An estimated 87% of the global population of Spruce Grouse breeds in Canada's boreal forest. 

Listen:
 

Overview

This northern grouse is extraordinarily tame and can occasionally be approached and caught; hence its local name, "Fool Hen." It is generally a quiet bird, thinly distributed in its habitat and therefore difficult to find. Its principal foods are the needles and buds of evergreens, although young birds consume large quantities of insects. Spruce Grouse are generally found singly or in small family groups, quietly picking their way over the forest floor or sitting in dense conifers.

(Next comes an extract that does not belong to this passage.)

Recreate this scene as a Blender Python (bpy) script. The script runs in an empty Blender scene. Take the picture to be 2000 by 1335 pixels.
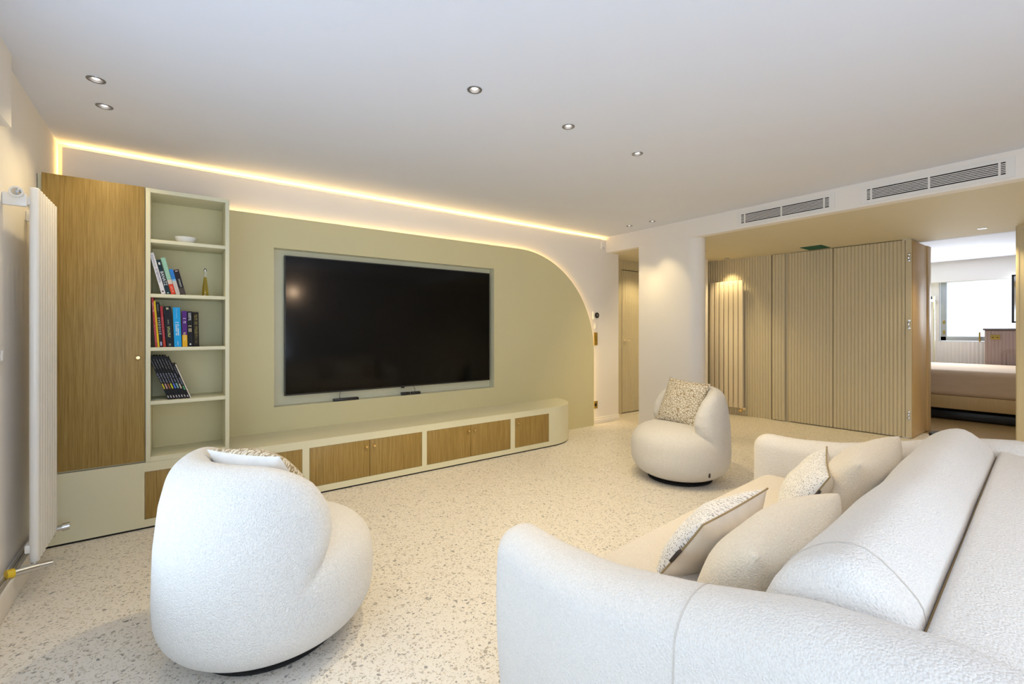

As its name suggests, this essentially non-migratory year-round resident species occurs almost exclusively in coniferous forests, though not necessarily in spruces.  A relatively small proportion of the population makes short-distance migratory movements of up to 11 km between breeding and wintering areas. In much of its boreal range, Spruce Grouse are most closely associated with fire-adapted jack pine and lodgepole pine habitats but in some regions also with habitats dominated by spruce, fir, and other coniferous tree species. Pine and spruce needles are the major food for this species throughout most of the year. Loss of its habitat along southern edge of range has reduced abundance in those areas. Forestry practices that mimic fires by making small clearcuts and leaving patches of optimal habitat interspersed may be able to maintain healthy populations.

Description

15-17" (38-43 cm). A dark, chicken-like bird with a fan-shaped tail. Male dusky gray-brown, with red comb over eye, black throat and upper breast, white-spotted sides, chestnut-tipped tail. Birds in northern Rockies and Cascades (known as "Franklin's Grouse") have white tips on upper tail coverts and lack chestnut tail tip. Females of both forms browner; underparts barred with brown.

Voice

Males give a low krrrrk, krrrk, krrk, krrk, krrk, said to be the lowest-pitched vocal sound of any North American bird. Females produce low clucking notes.

Nesting

8-11 buff eggs, plain or spotted with brown, in a hollow lined with grass and leaves concealed on the ground under low branches of a young spruce.

Habitat

Coniferous forests, especially those with a mixture of spruce and pine, edges of deep forests and bogs.

Range/Migration

Resident from Alaska, northern Manitoba, Quebec, and Nova Scotia south to Washington, Wyoming, central Manitoba, Michigan, and northern New England.